Docker has made its new Bake feature generally available, and released Docker Desktop 4.38 including a preview of AI Agent, codenamed Gordon.
Docker Bake simplifies building docker images by using a build configuration file in place of multiple arguments to the docker build command. Bake configuration files can be in HCL (Hashicorp Configuration Language), YAML, or JSON format, though HCL is recommended. The key Bake document, the configuration file reference, remarks that “aside from syntactic differences, HCL lets you use features that the JSON and YAML formats don’t support.”

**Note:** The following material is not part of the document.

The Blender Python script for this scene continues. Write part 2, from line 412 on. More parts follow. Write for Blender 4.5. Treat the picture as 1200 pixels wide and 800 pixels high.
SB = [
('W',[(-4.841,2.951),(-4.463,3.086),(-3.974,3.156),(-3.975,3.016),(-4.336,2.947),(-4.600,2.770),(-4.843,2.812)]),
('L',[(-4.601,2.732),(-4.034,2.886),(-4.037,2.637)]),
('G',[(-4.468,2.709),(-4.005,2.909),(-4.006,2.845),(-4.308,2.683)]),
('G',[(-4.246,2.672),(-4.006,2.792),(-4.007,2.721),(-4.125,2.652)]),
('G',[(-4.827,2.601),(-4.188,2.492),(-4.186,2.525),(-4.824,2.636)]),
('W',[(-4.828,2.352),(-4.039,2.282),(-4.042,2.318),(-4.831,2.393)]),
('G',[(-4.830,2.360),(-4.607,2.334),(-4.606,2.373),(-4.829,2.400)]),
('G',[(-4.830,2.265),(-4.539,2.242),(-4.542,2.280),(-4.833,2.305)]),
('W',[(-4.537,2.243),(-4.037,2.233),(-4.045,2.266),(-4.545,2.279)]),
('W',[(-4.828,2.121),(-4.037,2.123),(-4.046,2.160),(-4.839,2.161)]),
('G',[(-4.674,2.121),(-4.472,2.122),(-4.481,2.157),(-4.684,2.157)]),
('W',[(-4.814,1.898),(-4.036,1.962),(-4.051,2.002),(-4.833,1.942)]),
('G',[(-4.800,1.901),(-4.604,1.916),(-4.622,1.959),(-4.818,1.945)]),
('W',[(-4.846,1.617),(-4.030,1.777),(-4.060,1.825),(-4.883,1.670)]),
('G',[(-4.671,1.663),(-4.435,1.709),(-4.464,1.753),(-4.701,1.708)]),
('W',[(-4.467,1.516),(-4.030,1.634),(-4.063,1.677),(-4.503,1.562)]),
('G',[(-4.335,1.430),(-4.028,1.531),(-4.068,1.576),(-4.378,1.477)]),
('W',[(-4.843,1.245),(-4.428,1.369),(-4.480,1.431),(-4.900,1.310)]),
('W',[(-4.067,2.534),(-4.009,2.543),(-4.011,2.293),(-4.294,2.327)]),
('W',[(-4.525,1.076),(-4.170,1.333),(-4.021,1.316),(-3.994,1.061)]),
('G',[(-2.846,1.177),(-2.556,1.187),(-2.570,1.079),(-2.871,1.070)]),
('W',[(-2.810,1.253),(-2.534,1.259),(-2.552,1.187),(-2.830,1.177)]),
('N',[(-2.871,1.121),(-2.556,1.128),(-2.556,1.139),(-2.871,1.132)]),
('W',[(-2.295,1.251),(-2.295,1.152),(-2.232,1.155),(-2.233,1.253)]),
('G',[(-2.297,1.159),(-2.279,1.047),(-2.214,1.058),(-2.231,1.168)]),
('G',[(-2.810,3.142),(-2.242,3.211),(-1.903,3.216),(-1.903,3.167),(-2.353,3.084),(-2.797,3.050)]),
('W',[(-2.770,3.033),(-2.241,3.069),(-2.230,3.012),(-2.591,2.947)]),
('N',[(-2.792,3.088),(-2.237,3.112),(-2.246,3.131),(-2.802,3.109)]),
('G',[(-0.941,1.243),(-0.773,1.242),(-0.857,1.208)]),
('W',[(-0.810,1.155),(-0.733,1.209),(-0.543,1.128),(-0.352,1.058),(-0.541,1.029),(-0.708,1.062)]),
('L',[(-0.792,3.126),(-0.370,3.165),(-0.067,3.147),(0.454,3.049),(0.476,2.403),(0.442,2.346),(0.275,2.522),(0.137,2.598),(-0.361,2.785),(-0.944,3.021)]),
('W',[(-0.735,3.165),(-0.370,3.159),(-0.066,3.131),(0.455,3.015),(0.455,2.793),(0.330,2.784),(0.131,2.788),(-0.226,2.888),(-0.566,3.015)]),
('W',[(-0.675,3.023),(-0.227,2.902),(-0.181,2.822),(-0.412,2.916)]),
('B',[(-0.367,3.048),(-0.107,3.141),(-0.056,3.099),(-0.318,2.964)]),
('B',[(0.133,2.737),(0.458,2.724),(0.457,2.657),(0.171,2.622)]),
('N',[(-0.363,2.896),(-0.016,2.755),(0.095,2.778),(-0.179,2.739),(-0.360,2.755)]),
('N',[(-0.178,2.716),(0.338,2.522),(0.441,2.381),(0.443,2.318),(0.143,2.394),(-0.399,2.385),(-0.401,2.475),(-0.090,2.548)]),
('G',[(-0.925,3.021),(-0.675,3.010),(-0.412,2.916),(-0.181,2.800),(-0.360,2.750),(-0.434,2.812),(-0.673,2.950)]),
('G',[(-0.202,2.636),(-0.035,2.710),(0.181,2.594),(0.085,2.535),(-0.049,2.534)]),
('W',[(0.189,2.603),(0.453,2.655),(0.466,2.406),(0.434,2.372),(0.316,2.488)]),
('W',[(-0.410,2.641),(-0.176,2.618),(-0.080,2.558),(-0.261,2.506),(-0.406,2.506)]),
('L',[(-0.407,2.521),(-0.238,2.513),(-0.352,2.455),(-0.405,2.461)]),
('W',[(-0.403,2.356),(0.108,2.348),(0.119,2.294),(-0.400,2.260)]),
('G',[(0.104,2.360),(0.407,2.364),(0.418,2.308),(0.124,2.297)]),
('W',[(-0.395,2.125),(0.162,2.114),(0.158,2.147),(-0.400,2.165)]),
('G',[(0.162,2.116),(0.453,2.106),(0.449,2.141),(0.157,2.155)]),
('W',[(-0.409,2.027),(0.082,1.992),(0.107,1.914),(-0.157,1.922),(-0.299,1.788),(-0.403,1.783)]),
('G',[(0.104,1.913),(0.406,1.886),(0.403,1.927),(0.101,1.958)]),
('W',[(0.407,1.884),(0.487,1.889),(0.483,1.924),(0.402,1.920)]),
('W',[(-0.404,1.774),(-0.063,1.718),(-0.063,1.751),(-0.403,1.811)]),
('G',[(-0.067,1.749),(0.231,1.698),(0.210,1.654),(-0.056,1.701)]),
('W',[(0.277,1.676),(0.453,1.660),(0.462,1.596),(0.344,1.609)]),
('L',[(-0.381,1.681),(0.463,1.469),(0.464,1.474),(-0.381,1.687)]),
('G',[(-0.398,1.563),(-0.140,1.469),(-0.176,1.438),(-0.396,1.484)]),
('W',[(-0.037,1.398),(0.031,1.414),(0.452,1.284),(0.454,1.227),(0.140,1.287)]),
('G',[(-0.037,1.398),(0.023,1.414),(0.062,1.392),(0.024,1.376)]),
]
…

Bake build targets support a range of attributes including dockerfile, platforms, output destinations, and attestations, which allow inspection of the SBOM (Software Bill of Materials) and the provenance of a container image. Bake groups allow multiple targets to be invoked at once. Bake also supports variables, and functions including general-purpose and user-defined functions.
Although Bake does not add new features to Docker, it makes complex builds easier to maintain and to share with a team. In many cases Bake will be integrated into continuous integration tools such as GitHub Actions, which has a bake-action that can be included in workflows. According to one developer, Bake is “an unsung hero when it comes to building multiple images in parallel,” needed for multi-container applications such as those defined by Docker Compose.
Docker has included Bake in the just-released Docker Desktop 4.38, though Desktop is not required to use it.

Desktop 4.38 has another new feature though, which is a preview of AI Agent, also known as Gordon. The preview is available to all signed-in users, but disabled by default, perhaps because the agent “may send relevant files, directories, or image data to the Gordon backend along with your query,” as the docs state. Data is encrypted in transit but Docker collects “anonymized data” from interactions with Gordon, though it is not used to train AI models.
The purpose of the AI Agent is to be an expert assistant, with guidance on how to use Docker including optimization, looking up documentation, how to containerize an application, help on Docker in GitHub Actions, and suggested fixes when containers do not start.
The documentation adds cautions, including that the answers may be inaccurate and should be verified. There is, perhaps, a difficulty here in that a developer turning to the agent for expert assistance may not be best placed to verify the accuracy of the answer; but Docker is at least giving due warning.